— begin Source material —
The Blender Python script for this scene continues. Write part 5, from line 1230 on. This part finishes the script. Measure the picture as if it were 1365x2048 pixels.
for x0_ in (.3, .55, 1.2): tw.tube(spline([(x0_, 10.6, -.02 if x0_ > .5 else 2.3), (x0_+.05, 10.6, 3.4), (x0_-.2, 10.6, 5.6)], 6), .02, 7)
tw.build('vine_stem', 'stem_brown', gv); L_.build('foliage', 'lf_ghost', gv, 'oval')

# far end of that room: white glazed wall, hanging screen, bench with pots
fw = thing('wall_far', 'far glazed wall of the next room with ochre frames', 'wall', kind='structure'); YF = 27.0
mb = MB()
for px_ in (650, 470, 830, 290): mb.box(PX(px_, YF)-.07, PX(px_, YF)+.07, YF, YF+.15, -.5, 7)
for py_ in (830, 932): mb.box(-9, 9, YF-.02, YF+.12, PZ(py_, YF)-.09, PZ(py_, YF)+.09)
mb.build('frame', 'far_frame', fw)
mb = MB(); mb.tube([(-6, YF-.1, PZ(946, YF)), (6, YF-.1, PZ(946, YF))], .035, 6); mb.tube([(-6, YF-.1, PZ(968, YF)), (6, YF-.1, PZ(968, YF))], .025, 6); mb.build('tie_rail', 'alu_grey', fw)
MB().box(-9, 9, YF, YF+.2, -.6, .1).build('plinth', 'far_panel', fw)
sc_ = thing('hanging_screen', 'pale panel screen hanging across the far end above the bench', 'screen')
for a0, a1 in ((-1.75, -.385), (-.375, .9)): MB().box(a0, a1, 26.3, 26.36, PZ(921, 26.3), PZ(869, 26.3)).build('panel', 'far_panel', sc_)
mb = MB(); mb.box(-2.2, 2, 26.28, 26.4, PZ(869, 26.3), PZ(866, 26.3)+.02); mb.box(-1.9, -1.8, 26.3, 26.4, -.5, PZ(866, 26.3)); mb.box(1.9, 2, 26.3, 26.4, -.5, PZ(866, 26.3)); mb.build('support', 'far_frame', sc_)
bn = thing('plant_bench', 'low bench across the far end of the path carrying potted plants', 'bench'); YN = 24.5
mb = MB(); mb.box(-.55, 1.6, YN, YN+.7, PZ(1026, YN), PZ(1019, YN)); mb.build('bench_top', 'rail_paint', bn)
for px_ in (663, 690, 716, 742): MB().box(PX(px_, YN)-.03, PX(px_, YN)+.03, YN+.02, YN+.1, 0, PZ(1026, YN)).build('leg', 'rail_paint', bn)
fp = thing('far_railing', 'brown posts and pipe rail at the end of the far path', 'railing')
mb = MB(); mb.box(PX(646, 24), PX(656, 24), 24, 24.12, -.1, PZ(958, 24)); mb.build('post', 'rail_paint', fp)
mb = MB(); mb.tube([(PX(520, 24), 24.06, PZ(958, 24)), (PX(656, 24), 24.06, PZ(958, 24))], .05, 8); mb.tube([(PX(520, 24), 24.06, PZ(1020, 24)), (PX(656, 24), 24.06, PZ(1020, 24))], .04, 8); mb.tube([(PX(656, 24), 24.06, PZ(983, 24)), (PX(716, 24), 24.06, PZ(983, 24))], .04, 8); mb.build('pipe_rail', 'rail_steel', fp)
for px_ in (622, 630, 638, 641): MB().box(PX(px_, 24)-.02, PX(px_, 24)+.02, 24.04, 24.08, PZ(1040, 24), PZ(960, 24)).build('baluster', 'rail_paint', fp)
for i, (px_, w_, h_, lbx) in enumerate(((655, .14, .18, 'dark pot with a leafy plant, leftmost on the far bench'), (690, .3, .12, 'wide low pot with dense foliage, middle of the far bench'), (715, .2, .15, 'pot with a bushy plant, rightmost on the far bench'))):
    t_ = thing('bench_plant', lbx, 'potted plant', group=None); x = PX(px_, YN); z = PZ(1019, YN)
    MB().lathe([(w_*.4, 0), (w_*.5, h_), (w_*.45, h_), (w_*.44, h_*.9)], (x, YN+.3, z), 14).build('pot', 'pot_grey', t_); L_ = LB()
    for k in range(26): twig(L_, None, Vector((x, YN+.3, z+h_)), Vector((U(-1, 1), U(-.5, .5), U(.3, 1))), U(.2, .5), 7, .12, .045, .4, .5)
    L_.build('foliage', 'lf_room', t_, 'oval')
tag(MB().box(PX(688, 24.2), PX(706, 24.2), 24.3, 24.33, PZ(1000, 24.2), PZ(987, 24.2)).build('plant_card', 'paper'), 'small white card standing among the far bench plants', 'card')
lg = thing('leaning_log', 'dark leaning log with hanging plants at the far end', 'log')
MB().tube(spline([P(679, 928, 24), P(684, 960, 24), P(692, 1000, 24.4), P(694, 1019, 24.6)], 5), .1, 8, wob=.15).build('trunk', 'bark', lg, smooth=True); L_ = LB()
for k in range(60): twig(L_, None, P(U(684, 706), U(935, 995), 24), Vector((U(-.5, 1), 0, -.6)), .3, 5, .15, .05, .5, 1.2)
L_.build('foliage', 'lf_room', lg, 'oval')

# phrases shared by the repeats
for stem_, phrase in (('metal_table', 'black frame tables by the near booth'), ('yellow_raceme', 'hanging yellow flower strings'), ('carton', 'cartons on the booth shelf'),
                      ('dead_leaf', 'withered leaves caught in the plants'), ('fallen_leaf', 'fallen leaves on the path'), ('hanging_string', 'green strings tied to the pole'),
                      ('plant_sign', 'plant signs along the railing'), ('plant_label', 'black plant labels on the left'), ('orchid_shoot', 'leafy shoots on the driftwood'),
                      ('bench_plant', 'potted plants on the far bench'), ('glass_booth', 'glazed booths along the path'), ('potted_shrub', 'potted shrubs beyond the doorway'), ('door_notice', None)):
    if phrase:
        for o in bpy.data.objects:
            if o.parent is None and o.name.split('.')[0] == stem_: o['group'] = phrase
— end Source material —
What the task requires — All of the data above should be transcribed exactly.

Result for this exercise —
The Blender Python script for this scene continues. Write part 5, from line 1230 on. This part finishes the script. Measure the picture as if it were 1365x2048 pixels.
for x0_ in (.3, .55, 1.2): tw.tube(spline([(x0_, 10.6, -.02 if x0_ > .5 else 2.3), (x0_+.05, 10.6, 3.4), (x0_-.2, 10.6, 5.6)], 6), .02, 7)
tw.build('vine_stem', 'stem_brown', gv); L_.build('foliage', 'lf_ghost', gv, 'oval')

# far end of that room: white glazed wall, hanging screen, bench with pots
fw = thing('wall_far', 'far glazed wall of the next room with ochre frames', 'wall', kind='structure'); YF = 27.0
mb = MB()
for px_ in (650, 470, 830, 290): mb.box(PX(px_, YF)-.07, PX(px_, YF)+.07, YF, YF+.15, -.5, 7)
for py_ in (830, 932): mb.box(-9, 9, YF-.02, YF+.12, PZ(py_, YF)-.09, PZ(py_, YF)+.09)
mb.build('frame', 'far_frame', fw)
mb = MB(); mb.tube([(-6, YF-.1, PZ(946, YF)), (6, YF-.1, PZ(946, YF))], .035, 6); mb.tube([(-6, YF-.1, PZ(968, YF)), (6, YF-.1, PZ(968, YF))], .025, 6); mb.build('tie_rail', 'alu_grey', fw)
MB().box(-9, 9, YF, YF+.2, -.6, .1).build('plinth', 'far_panel', fw)
sc_ = thing('hanging_screen', 'pale panel screen hanging across the far end above the bench', 'screen')
for a0, a1 in ((-1.75, -.385), (-.375, .9)): MB().box(a0, a1, 26.3, 26.36, PZ(921, 26.3), PZ(869, 26.3)).build('panel', 'far_panel', sc_)
mb = MB(); mb.box(-2.2, 2, 26.28, 26.4, PZ(869, 26.3), PZ(866, 26.3)+.02); mb.box(-1.9, -1.8, 26.3, 26.4, -.5, PZ(866, 26.3)); mb.box(1.9, 2, 26.3, 26.4, -.5, PZ(866, 26.3)); mb.build('support', 'far_frame', sc_)
bn = thing('plant_bench', 'low bench across the far end of the path carrying potted plants', 'bench'); YN = 24.5
mb = MB(); mb.box(-.55, 1.6, YN, YN+.7, PZ(1026, YN), PZ(1019, YN)); mb.build('bench_top', 'rail_paint', bn)
for px_ in (663, 690, 716, 742): MB().box(PX(px_, YN)-.03, PX(px_, YN)+.03, YN+.02, YN+.1, 0, PZ(1026, YN)).build('leg', 'rail_paint', bn)
fp = thing('far_railing', 'brown posts and pipe rail at the end of the far path', 'railing')
mb = MB(); mb.box(PX(646, 24), PX(656, 24), 24, 24.12, -.1, PZ(958, 24)); mb.build('post', 'rail_paint', fp)
mb = MB(); mb.tube([(PX(520, 24), 24.06, PZ(958, 24)), (PX(656, 24), 24.06, PZ(958, 24))], .05, 8); mb.tube([(PX(520, 24), 24.06, PZ(1020, 24)), (PX(656, 24), 24.06, PZ(1020, 24))], .04, 8); mb.tube([(PX(656, 24), 24.06, PZ(983, 24)), (PX(716, 24), 24.06, PZ(983, 24))], .04, 8); mb.build('pipe_rail', 'rail_steel', fp)
for px_ in (622, 630, 638, 641): MB().box(PX(px_, 24)-.02, PX(px_, 24)+.02, 24.04, 24.08, PZ(1040, 24), PZ(960, 24)).build('baluster', 'rail_paint', fp)
for i, (px_, w_, h_, lbx) in enumerate(((655, .14, .18, 'dark pot with a leafy plant, leftmost on the far bench'), (690, .3, .12, 'wide low pot with dense foliage, middle of the far bench'), (715, .2, .15, 'pot with a bushy plant, rightmost on the far bench'))):
    t_ = thing('bench_plant', lbx, 'potted plant', group=None); x = PX(px_, YN); z = PZ(1019, YN)
    MB().lathe([(w_*.4, 0), (w_*.5, h_), (w_*.45, h_), (w_*.44, h_*.9)], (x, YN+.3, z), 14).build('pot', 'pot_grey', t_); L_ = LB()
    for k in range(26): twig(L_, None, Vector((x, YN+.3, z+h_)), Vector((U(-1, 1), U(-.5, .5), U(.3, 1))), U(.2, .5), 7, .12, .045, .4, .5)
    L_.build('foliage', 'lf_room', t_, 'oval')
tag(MB().box(PX(688, 24.2), PX(706, 24.2), 24.3, 24.33, PZ(1000, 24.2), PZ(987, 24.2)).build('plant_card', 'paper'), 'small white card standing among the far bench plants', 'card')
lg = thing('leaning_log', 'dark leaning log with hanging plants at the far end', 'log')
MB().tube(spline([P(679, 928, 24), P(684, 960, 24), P(692, 1000, 24.4), P(694, 1019, 24.6)], 5), .1, 8, wob=.15).build('trunk', 'bark', lg, smooth=True); L_ = LB()
for k in range(60): twig(L_, None, P(U(684, 706), U(935, 995), 24), Vector((U(-.5, 1), 0, -.6)), .3, 5, .15, .05, .5, 1.2)
L_.build('foliage', 'lf_room', lg, 'oval')

# phrases shared by the repeats
for stem_, phrase in (('metal_table', 'black frame tables by the near booth'), ('yellow_raceme', 'hanging yellow flower strings'), ('carton', 'cartons on the booth shelf'),
                      ('dead_leaf', 'withered leaves caught in the plants'), ('fallen_leaf', 'fallen leaves on the path'), ('hanging_string', 'green strings tied to the pole'),
                      ('plant_sign', 'plant signs along the railing'), ('plant_label', 'black plant labels on the left'), ('orchid_shoot', 'leafy shoots on the driftwood'),
                      ('bench_plant', 'potted plants on the far bench'), ('glass_booth', 'glazed booths along the path'), ('potted_shrub', 'potted shrubs beyond the doorway'), ('door_notice', None)):
    if phrase:
        for o in bpy.data.objects:
            if o.parent is None and o.name.split('.')[0] == stem_: o['group'] = phrase